Mir ist erst jetzt bewusst geworden, wie vielschichtig diese Verhandlungen sind. Denn es ist ja keinesfalls so, dass es da nur um ein gemeinsames Abschlussdokument geht – es geht um diverse inhaltliche Vereinbarungen, die ihren Ursprung teils im 1992er Rahmenabkommen haben oder aber auch im Pariser Klimaschutzabkommen von 2015 – und es ist wahnsinnig viel Textarbeit. Um die diversen Arbeitstexte herum kommt dann die eigentliche politische Abschlussserklärung – die cover decision, die das alles rahmt. Die Textarbeit basiert auf der Vorarbeit der Konferenzleitung, die Texte erarbeitet und veröffentlicht und dann geht es in den „party driven“ Beratungsprozess, wo in offenen Diskussionsrunden und bilateralen Treffen verhandelt wird.
Denken Sie bitte einmal kurz zurück an Referate zu Schul- oder Unizeiten. Erinnern Sie sich an die quälenden Abspracheprozesse? An die eine Person, die alle anderen für sich hat arbeiten lassen? An die Person, die das Thema gemäß ihrer eigenen Vorstellungen angehen wollte und auf Absprachen geschissen hat? Ok, stellen Sie sich das jetzt mit fast 200 beteiligten Staaten vor. Intensive Textarbeit mit Ringen über Nebensätze und Formulierungen. Urgh.
Ja, genau das ist der Prozess, an den wir in der öffentlichen Wahrnehmung mit Leitfragen rangehen wie „Wird auf der Klimakonferenz die Welt gerettet?“
Ne, natürlich nicht, das ist in so einem Format vollkommen unmöglich.

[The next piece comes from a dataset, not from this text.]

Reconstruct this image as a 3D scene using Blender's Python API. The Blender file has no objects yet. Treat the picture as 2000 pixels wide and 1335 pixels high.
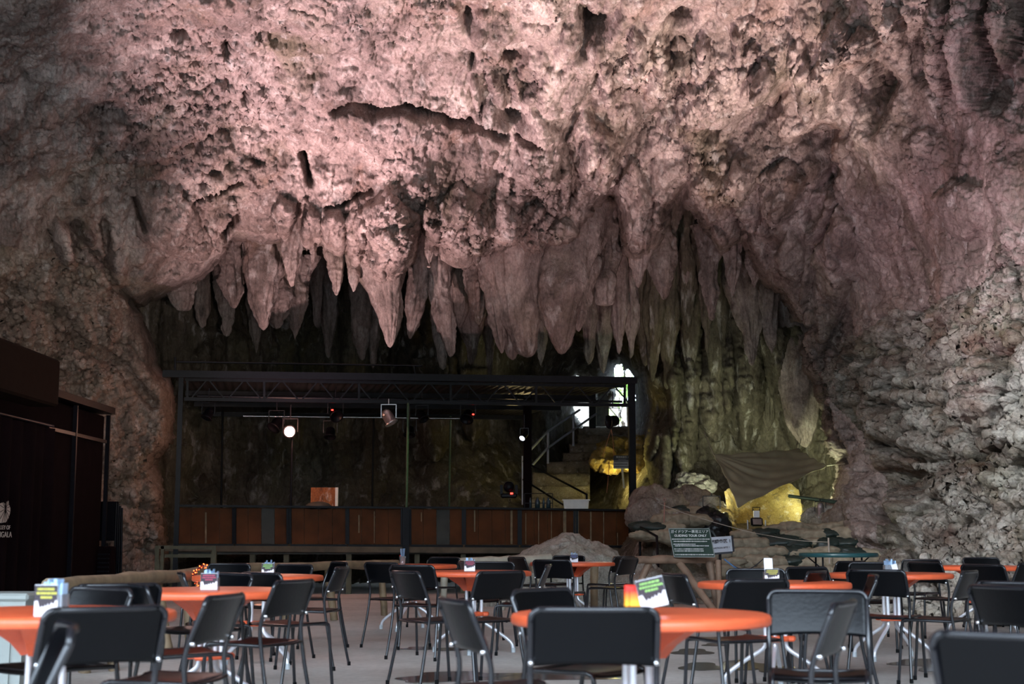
import bpy, math, random
import numpy as np
from mathutils import Vector, Matrix

random.seed(7)
SC = bpy.context.scene
COL = SC.collection
PI = math.pi
QUAL = 2.0            # pixels per vertex of the main rock shell

# ------------------------------------------------------------------ camera
F = 2778.0
PITCH = math.atan(381.0 / F)
EYE = 0.98
ca, sa = math.cos(PITCH), math.sin(PITCH)

cam_d = bpy.data.cameras.new('camera')
cam = bpy.data.objects.new('camera', cam_d)
COL.objects.link(cam)
cam.location = (0, 0, EYE)
cam.rotation_euler = (PI / 2 + PITCH, 0, 0)
cam_d.sensor_width = 36.0
cam_d.lens = 36.0 * F / 2000.0
cam_d.dof.use_dof = True
cam_d.dof.focus_distance = 19.0
cam_d.dof.aperture_fstop = 3.5
cam_d.clip_end = 300
SC.camera = cam


def P(px, py, Y):
    """point at world depth Y seen at photo pixel px, py"""
    X = (px - 1000.0) / F
    v = (667.5 - py) / F
    y = ca - sa * v
    z = sa + ca * v
    t = Y / y
    return Vector((X * t, Y, EYE + z * t))


def PZ(px, py, z):
    """point at world height z seen at photo pixel px, py"""
    X = (px - 1000.0) / F
    v = (667.5 - py) / F
    y = ca - sa * v
    zz = sa + ca * v
    t = (z - EYE) / zz
    return Vector((X * t, y * t, z))


# ------------------------------------------------------------------ objects
def prop(o, label=None, cat=None, group=None, kind=None):
    if label: o['label'] = label
    if cat: o['category'] = cat
    if group: o['group'] = group
    if kind: o['kind'] = kind
    return o


def thing(name, label, cat, loc=(0, 0, 0), rz=0.0, group=None):
    o = bpy.data.objects.new(name, None)
    o.empty_display_size = 0.1
    COL.objects.link(o)
    o.location = loc
    o.rotation_euler = (0, 0, rz)
    return prop(o, label, cat, group)


def meshobj(name, verts, faces, mat, parent=None, smooth=True, mats=None, fm=None):
    me = bpy.data.meshes.new(name)
    me.from_pydata([tuple(v) for v in verts], [], faces)
    if mats:
        for m in mats: me.materials.append(m)
        if fm: me.polygons.foreach_set('material_index', fm)
    elif mat:
        me.materials.append(mat)
    if smooth:
        me.polygons.foreach_set('use_smooth', [True] * len(me.polygons))
    me.update()
    o = bpy.data.objects.new(name, me)
    COL.objects.link(o)
    if parent: o.parent = parent
    return o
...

Erst recht, wenn die Konferenzleitung erst sehr spät überhaupt Texte vorlegt, auf deren Basis diskutiert werden kann, sodass über Tage hinweg alle ziemlich im Nebel stochern. Genau so geschehen in diesem Jahr. Die ägyptische Konferenzleitung hatte es nicht so mit Transparenz – was sogar so weit ging, dass verschiedene Textfassungen überhaupt nicht veröffentlicht wurden, sondern in einer legendären Nachtsitzung auf Samstag hin von den Delegationen lediglich kurz angeguckt werden durften. Fotografieren auch verboten. Textarbeit auf Basis von Erinnerungen übermüdeter Gehirne, ja, danke für nix. Auch aus Perspektive der Presse – denn ohne veröffentlichte Dokumente könnten wir auch nur auf Zwischenstände verweisen, die uns von politischer oder NGO-Seite durchgestochen wurden.
Und auf der Basis wirst du dann als Reporterin gefragt, wie lange du glaubst, dass das Ganze noch dauert. Nachvollziehbare Frage – aber aus meiner Sicht ein falscher Schwerpunkt.
Entscheidend ist nicht die Frage, wie lang die COP dauert.
Entscheidend ist die Frage, wer wo wie welche Haltung einnimmt, wie sich Bündnisse entwickeln und verändern, wie Kompromisse entstehen und wie sie am Ende aussehen. Nicht, weil das, was in der Abschlusserklärung steht, dazu geeignet ist, das Weltklima zu retten. Es aber zumindest ein bisschen besser zu machen. Und weil die Verhandlungen die Basis sind für alles, was am Tag nach der Klimakonferenz weitergeht.
Neue internationale Allianzen, die in den Verhandlungen entstanden sind, möglicherweise Brüche zwischen fossilen Partnern, zivilgesellschaftlich Bündnisse, die ihre Kräfte bündeln. Konkrete Abkommen, die auf Klimakonferenzen auf den Weg gebracht werden und bilateral Dekarbonisierung anschieben. Wissenschaft, die sich vernetzt und ihre Themen auch in andere internationale Öffentlichkeit hinein bringt.
Lösungsansätze, die sich nicht ganz so gut erzählen lassen wie „Jetzt haben die Flitzpiepen wieder länger gebraucht“ oder „Ja, alle hingeflogen, glaubt man das denn.“, aber vielleicht ein bisschen konstruktiver wären.
Vielleicht.
Danke für die Aufmerksamkeit und bis zum nächsten Mal! Vielleicht.